=== Dataset rows ===
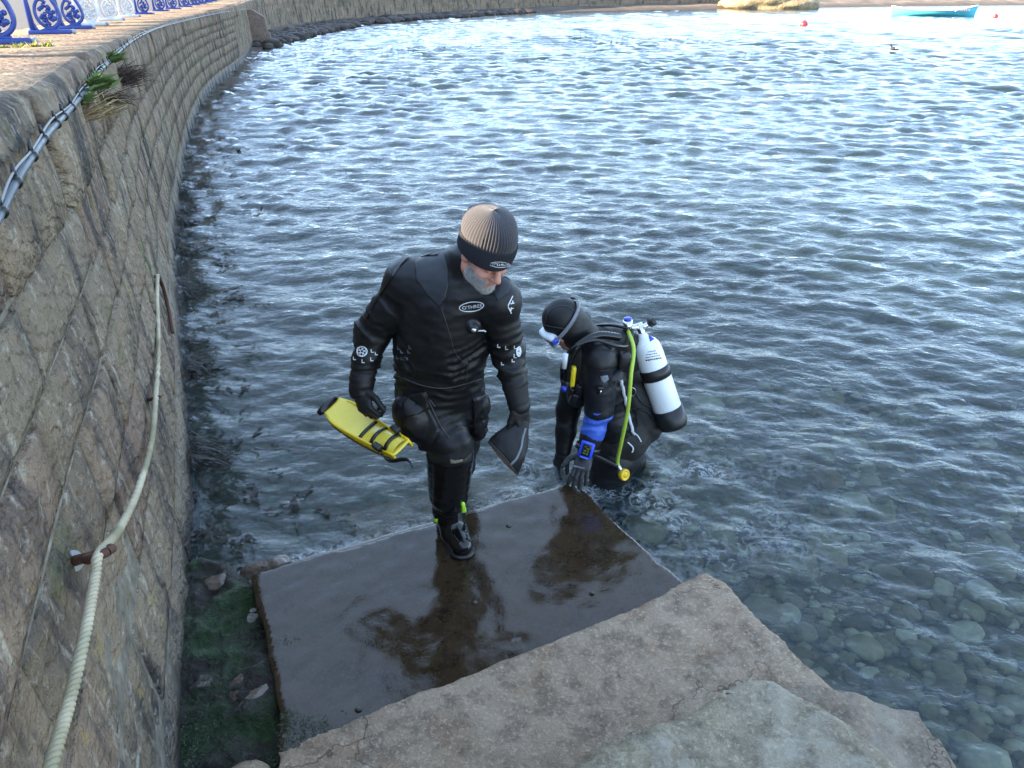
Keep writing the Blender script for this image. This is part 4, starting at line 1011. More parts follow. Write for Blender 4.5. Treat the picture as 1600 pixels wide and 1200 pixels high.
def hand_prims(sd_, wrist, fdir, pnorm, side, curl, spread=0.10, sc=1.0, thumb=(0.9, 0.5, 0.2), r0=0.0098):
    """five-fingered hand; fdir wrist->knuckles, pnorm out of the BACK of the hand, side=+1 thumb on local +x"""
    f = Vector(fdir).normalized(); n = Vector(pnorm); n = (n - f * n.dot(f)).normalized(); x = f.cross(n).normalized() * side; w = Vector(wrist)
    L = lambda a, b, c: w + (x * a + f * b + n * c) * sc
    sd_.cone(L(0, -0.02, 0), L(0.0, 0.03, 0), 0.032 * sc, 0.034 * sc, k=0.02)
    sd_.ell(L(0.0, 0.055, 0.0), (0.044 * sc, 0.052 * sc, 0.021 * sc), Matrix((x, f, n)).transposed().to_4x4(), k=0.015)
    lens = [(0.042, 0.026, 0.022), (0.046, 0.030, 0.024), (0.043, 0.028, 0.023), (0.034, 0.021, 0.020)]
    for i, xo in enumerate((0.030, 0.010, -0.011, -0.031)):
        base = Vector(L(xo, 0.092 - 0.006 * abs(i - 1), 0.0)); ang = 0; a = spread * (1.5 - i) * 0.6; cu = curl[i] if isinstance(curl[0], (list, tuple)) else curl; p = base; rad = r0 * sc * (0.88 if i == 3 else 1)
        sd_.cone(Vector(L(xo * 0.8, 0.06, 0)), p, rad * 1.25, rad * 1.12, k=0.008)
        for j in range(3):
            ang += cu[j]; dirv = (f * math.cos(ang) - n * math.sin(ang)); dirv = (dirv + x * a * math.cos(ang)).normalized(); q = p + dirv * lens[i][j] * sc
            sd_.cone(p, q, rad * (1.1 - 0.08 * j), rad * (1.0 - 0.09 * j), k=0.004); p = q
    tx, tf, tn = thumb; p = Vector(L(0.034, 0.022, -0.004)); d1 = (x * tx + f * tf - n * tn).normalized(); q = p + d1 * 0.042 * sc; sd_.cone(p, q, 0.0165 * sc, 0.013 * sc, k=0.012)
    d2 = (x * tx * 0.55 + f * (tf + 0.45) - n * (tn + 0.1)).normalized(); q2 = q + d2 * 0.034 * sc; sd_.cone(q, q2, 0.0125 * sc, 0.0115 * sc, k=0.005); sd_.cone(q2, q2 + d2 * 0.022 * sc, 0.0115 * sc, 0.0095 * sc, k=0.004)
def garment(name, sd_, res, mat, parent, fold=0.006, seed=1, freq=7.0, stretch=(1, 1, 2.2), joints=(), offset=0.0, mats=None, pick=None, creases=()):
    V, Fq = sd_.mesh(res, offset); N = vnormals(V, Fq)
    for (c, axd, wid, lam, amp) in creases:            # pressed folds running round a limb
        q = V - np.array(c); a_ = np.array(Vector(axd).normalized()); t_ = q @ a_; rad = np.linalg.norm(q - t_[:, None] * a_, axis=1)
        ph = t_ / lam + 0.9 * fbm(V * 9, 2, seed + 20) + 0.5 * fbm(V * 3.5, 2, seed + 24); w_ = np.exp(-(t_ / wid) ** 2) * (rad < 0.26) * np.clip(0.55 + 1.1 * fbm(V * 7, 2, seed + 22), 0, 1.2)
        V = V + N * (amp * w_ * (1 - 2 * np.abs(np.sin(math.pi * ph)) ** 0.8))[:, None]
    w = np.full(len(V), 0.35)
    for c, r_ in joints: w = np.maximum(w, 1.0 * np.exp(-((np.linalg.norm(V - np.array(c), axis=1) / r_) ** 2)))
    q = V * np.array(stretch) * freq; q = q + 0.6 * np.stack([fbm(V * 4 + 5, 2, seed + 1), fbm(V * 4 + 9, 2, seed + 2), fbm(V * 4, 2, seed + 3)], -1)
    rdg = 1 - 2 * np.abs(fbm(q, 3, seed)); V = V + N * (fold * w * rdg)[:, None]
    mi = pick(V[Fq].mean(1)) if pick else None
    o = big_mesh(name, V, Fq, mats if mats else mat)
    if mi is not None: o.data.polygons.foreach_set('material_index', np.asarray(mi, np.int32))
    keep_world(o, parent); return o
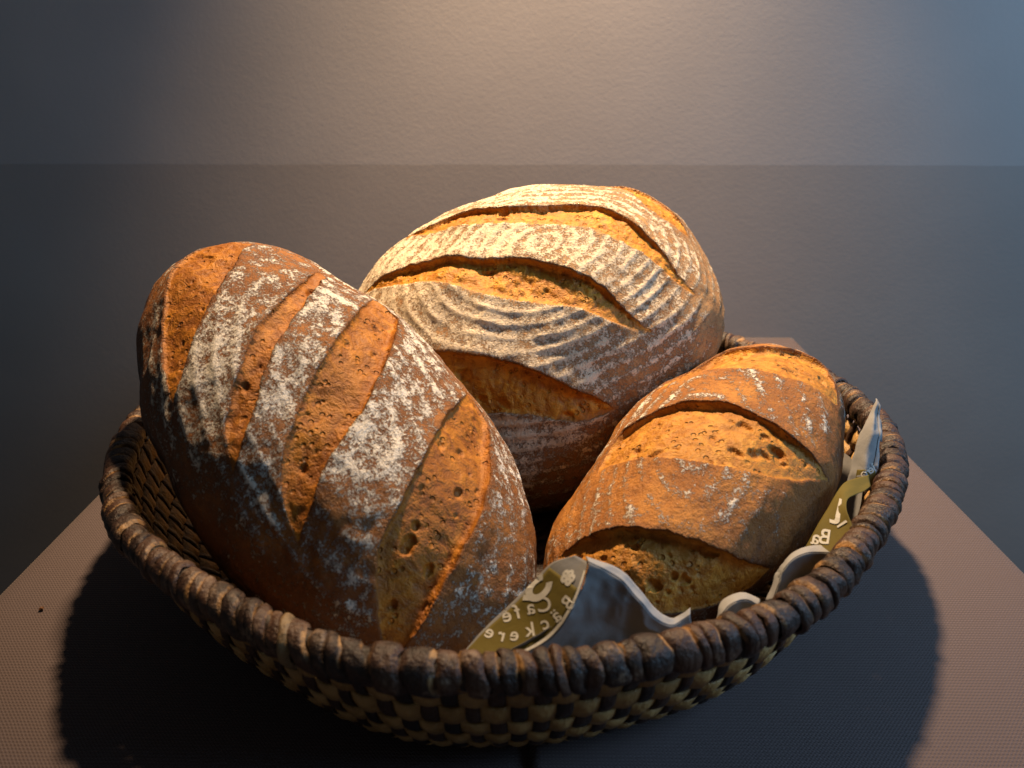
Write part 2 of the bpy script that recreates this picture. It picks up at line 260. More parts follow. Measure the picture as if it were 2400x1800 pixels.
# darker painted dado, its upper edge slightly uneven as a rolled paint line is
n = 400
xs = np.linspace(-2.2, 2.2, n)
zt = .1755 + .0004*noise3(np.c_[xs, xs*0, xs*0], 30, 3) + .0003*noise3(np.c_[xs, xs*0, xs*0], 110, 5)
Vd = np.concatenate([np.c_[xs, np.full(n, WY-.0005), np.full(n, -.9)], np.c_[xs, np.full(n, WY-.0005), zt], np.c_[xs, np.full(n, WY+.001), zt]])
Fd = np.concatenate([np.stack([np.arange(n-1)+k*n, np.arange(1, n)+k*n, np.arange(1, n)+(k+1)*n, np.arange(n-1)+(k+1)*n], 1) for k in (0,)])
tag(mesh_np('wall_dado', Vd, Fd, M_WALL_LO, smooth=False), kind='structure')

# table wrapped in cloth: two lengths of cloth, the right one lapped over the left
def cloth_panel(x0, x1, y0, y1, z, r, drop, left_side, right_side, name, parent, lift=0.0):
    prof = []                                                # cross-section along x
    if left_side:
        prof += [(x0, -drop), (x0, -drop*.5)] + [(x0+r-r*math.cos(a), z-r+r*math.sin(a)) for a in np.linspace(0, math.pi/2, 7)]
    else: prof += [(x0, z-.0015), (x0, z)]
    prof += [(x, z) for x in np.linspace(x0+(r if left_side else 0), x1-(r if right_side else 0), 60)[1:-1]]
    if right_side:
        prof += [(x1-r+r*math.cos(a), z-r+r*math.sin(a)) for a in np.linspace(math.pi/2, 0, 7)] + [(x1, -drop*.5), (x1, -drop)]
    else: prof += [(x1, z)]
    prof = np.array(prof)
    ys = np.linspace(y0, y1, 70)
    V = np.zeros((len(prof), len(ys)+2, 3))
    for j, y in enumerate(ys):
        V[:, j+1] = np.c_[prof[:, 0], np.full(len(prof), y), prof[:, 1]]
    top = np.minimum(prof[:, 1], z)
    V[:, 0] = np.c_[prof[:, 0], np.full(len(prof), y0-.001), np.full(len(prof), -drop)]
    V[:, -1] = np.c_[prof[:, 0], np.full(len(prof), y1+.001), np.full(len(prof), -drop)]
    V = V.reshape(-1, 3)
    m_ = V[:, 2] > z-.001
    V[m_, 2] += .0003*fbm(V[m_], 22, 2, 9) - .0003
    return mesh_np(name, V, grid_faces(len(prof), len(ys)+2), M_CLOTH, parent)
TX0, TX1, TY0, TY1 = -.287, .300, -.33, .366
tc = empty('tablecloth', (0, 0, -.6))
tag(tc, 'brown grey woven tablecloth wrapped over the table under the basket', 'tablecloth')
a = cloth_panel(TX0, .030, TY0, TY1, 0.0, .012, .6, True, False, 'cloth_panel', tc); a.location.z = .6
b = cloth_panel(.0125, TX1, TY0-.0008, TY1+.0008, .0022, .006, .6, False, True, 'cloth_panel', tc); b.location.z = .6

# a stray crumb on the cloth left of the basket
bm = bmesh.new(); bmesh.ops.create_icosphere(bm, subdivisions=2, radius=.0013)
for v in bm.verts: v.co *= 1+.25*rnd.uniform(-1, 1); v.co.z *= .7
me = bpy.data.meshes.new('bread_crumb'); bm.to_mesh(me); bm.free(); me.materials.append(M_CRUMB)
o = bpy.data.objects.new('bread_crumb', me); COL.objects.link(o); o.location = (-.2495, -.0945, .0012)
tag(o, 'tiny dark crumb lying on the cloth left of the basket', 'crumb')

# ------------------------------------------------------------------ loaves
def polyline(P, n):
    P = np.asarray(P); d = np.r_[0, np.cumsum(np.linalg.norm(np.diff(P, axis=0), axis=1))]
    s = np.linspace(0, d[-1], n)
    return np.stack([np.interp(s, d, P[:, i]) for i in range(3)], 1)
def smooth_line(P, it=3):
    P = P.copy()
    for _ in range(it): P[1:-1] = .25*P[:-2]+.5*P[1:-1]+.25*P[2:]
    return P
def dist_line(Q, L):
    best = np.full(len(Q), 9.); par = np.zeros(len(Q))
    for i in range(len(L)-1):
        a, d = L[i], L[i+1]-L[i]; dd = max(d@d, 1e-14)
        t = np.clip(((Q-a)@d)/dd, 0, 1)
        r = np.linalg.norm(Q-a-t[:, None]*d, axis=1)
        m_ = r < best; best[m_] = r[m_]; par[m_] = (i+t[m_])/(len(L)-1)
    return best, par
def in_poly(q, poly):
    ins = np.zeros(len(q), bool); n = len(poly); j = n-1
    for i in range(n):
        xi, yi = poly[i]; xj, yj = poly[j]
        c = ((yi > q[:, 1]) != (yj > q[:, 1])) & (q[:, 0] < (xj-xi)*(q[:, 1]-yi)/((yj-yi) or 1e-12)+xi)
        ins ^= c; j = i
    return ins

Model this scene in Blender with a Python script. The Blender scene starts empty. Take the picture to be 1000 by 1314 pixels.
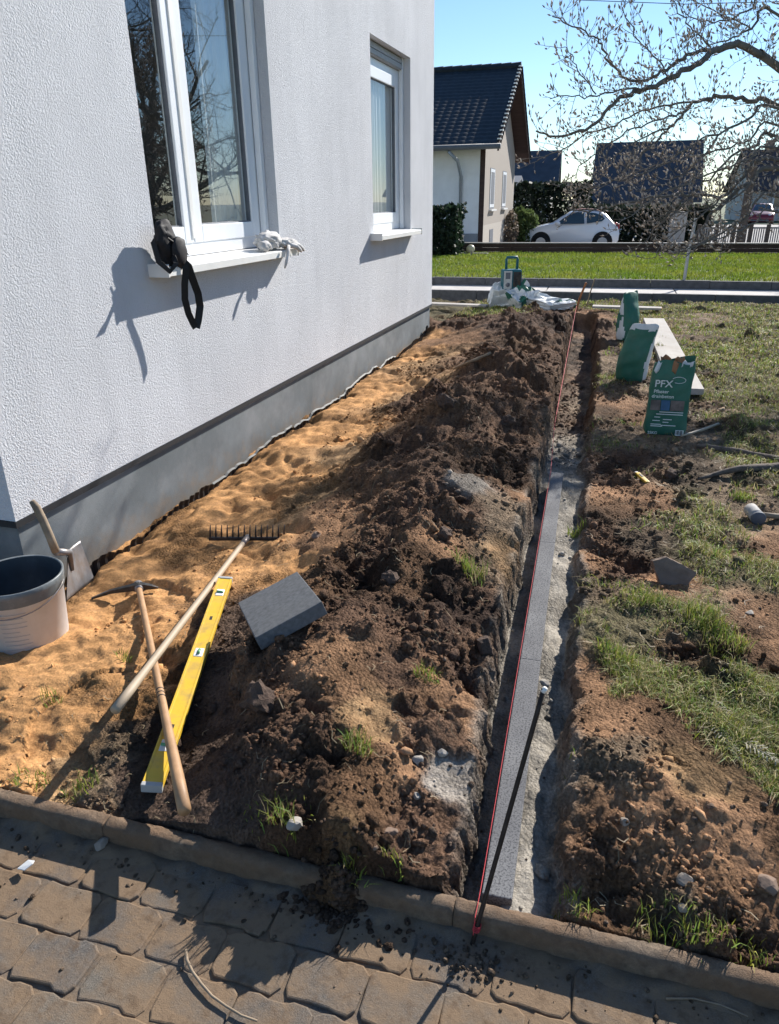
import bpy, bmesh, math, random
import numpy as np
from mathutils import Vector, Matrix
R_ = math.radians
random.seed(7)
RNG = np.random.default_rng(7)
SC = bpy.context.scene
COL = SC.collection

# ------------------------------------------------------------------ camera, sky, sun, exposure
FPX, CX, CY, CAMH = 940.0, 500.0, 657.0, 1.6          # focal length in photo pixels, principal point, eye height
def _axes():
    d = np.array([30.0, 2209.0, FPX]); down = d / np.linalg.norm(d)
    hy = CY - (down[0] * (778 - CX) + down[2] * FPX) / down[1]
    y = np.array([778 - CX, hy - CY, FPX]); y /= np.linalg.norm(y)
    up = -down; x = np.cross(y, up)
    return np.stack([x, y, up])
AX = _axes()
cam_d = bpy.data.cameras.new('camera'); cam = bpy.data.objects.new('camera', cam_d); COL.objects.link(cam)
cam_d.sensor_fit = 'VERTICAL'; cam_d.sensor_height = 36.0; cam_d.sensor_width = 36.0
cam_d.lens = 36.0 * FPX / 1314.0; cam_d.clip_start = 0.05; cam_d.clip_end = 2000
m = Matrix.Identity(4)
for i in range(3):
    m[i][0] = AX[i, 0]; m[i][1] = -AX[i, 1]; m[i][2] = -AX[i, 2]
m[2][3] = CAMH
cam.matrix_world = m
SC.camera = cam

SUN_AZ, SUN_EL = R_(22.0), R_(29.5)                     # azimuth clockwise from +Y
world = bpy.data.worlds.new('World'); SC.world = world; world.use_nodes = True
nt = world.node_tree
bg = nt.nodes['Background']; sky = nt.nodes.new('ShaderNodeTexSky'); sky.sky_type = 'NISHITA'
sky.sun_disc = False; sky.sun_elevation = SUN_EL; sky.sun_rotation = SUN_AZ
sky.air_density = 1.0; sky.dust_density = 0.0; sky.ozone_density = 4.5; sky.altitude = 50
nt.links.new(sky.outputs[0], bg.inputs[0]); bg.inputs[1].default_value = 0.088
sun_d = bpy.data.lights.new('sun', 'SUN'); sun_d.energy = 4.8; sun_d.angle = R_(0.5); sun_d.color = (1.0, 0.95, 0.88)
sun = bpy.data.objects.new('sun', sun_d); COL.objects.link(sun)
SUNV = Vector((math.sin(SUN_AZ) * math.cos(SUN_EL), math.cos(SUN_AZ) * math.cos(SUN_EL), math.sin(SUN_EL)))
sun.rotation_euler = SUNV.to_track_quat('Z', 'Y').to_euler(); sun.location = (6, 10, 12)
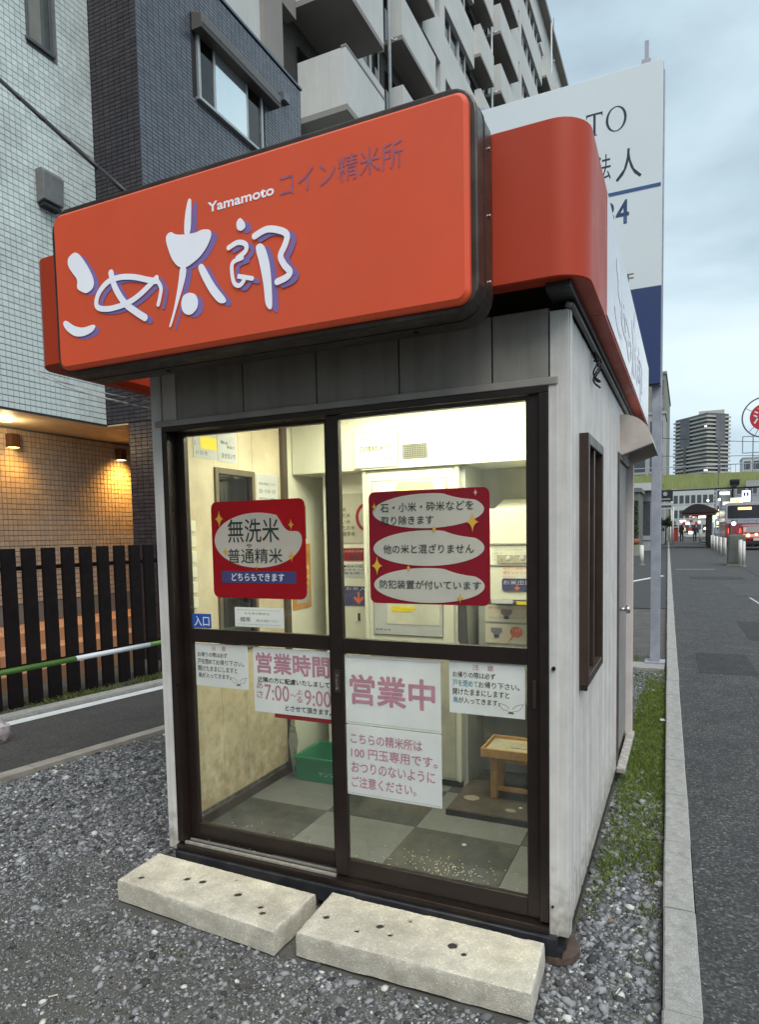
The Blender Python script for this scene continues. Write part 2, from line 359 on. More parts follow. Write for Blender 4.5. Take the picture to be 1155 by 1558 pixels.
===
Go through the preceding material and copy each line that has the word "empty".

Response to the exercise:
tc = empty('tablecloth', (0, 0, -.6))
Model this scene in Blender with a Python script. The Blender scene starts empty. Take the picture to be 1000 by 1314 pixels.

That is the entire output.